Last time I checked, that player turned out pretty darn well for the Kings.
That’s the beauty of having Byfield as the crown jewel of the Kings’ ‘farm system’; he has legitimate star power. If the Kings are going to continue to be a below-average team destined for an early out in this year’s Western Conference, at least they aren’t spinning their wheels hoping to get lucky in the draft and land a cornerstone to build around. No, the Kings now firmly have that player in Byfield, and at only 19-years old, his ceiling is near-undefinable.
Will we see Byfield playing a prominent role on the Kings in January? Debatable. NHL.com’s Dan Rosen and Mike Zeisberger projected Byfield as the team’s third-line center sandwiched between Gabriel Vilardi and Blake Lizotte in their 31-in-31 series, but personally, that seems a tad presumptuous. Then again, with the OHL’s start date now indefinitely up in the air after passing on their proposed February start, it’s entirely possible Byfield may find himself a fixture of the Kings’ bench for much of the forthcoming season, even if his playing time is far from guaranteed.
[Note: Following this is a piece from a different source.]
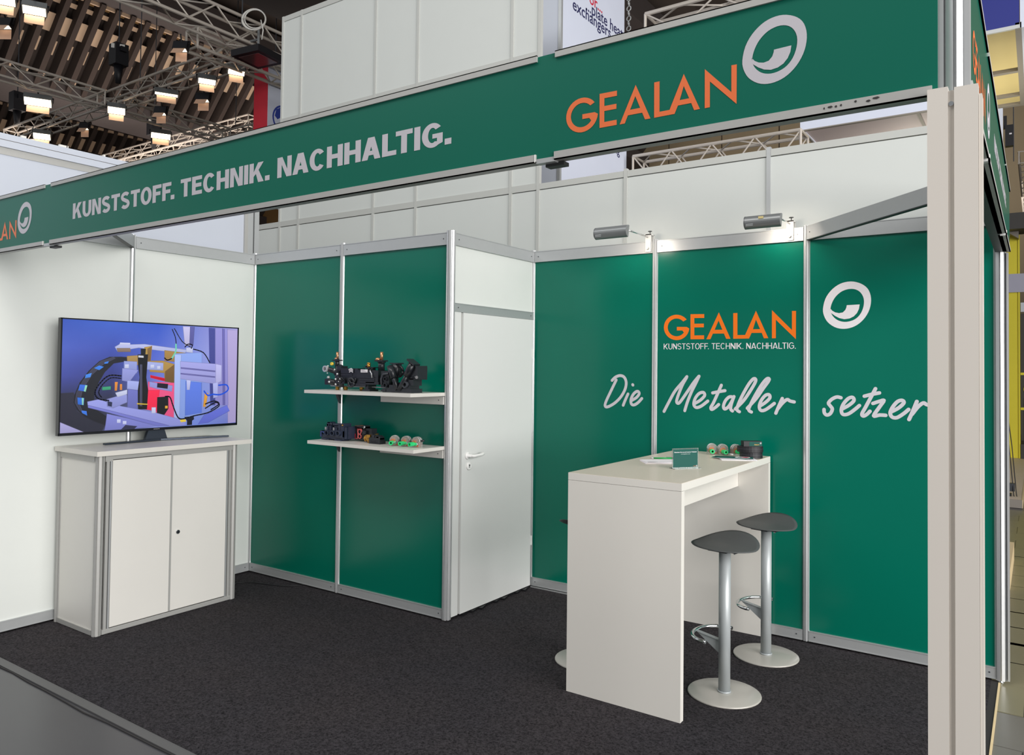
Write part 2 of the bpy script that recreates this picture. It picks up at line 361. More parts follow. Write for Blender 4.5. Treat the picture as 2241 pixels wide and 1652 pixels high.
RING_S=[(-0.0949,-0.0146),(-0.082,-0.0305),(-0.065,-0.041),(-0.0438,-0.0461),(-0.0227,-0.0423),(-0.0084,-0.0275),(-0.0025,-0.0115),(-0.0009,0.0001),(0.0705,0.0019),(0.0664,-0.0247),(0.0557,-0.0483),(0.0383,-0.0674),(0.0151,-0.0793),(-0.0142,-0.083),(-0.042,-0.0759),(-0.0666,-0.0617),(-0.0897,-0.0429)]
RING_C=(4.2303,2.0396)
GEA=[[[(0.1614,0.1296),(0.1496,0.1416),(0.1356,0.1515),(0.12,0.1587),(0.1033,0.1631),(0.0861,0.1644),(0.069,0.1626),(0.0526,0.1577),(0.0375,0.1499),(0.0244,0.1396),(0.0137,0.1269),(0.0057,0.1125),(0.0009,0.0968),(-0.0006,0.0804),(0.0012,0.064),(0.0063,0.0482),(0.0145,0.0334),(0.0255,0.0204),(0.0388,0.0095),(0.054,0.0012),(0.0704,-0.0042),(0.0876,-0.0067),(0.1048,-0.006),(0.1214,-0.0023),(0.1369,0.0043),(0.1507,0.0136),(0.1622,0.0253),(0.1712,0.0388),(0.1773,0.0537),(0.1803,0.0695),(0.1617,0.0805),(0.0926,0.082),(0.0928,0.0581),(0.1318,0.0574),(0.1429,0.0434),(0.1349,0.0346),(0.1251,0.0275),(0.114,0.0224),(0.102,0.0194),(0.0895,0.0187),(0.077,0.0204),(0.0651,0.0244),(0.0541,0.0304),(0.0445,0.0384),(0.0367,0.048),(0.0311,0.0588),(0.0277,0.0704),(0.0269,0.0823),(0.0285,0.0941),(0.0326,0.1053),(0.039,0.1154),(0.0474,0.1241),(0.0574,0.131),(0.0688,0.1358),(0.0809,0.1384),(0.0935,0.1387),(0.1059,0.1366),(0.1177,0.1323),(0.1284,0.1259),(0.1376,0.1178)]],[[(0.1885,0.1647),(0.2831,0.1626),(0.2832,0.1376),(0.2151,0.1387),(0.2153,0.1005),(0.2809,0.0998),(0.2811,0.0756),(0.2154,0.0762),(0.2158,0.0226),(0.283,0.0225),(0.2832,-0.0025),(0.1896,-0.0022)]],[[(0.3821,0.1708),(0.4598,-0.0022),(0.4317,-0.0019),(0.417,0.0324),(0.3427,0.0328),(0.3264,-0.003),(0.299,-0.0035)],[(0.3807,0.1174),(0.354,0.0574),(0.4063,0.0572)]],[[(0.4774,0.163),(0.5045,0.163),(0.5052,0.0208),(0.5549,0.0208),(0.6235,0.1732),(0.7015,-0.0013),(0.6741,-0.0017),(0.6602,0.0331),(0.5962,0.0334),(0.58,-0.0021),(0.4782,-0.0024)],[(0.6237,0.1174),(0.6046,0.0566),(0.6502,0.0565)]],[[(0.7236,0.1738),(0.8459,0.0467),(0.8456,0.1652),(0.8697,0.1644),(0.8694,-0.0094),(0.7478,0.1134),(0.7482,-0.0019),(0.7242,-0.0023)]]]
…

But honestly, it really doesn’t matter when if Quinton Byfield averages 12 ATOI as a bottom-six forward, leapfrogging Vilardi to become the Kings’ 1b option up the middle behind Anze Kopitar during the 2020-21 NHL season – not really anyway. No, the Los Angeles Kings’ decision to draft Byfield second overall was about the team’s future, not winning a few more games in a new-look West Division that now features the Colorado Avalanche and the St. Louis Blues. With Byfield now in place, the team’s rebuild has a clear focal point and a much more defined endpoint – a gift Pacific Division teams like the Anaheim Ducks and the San Jose Sharks would kill for.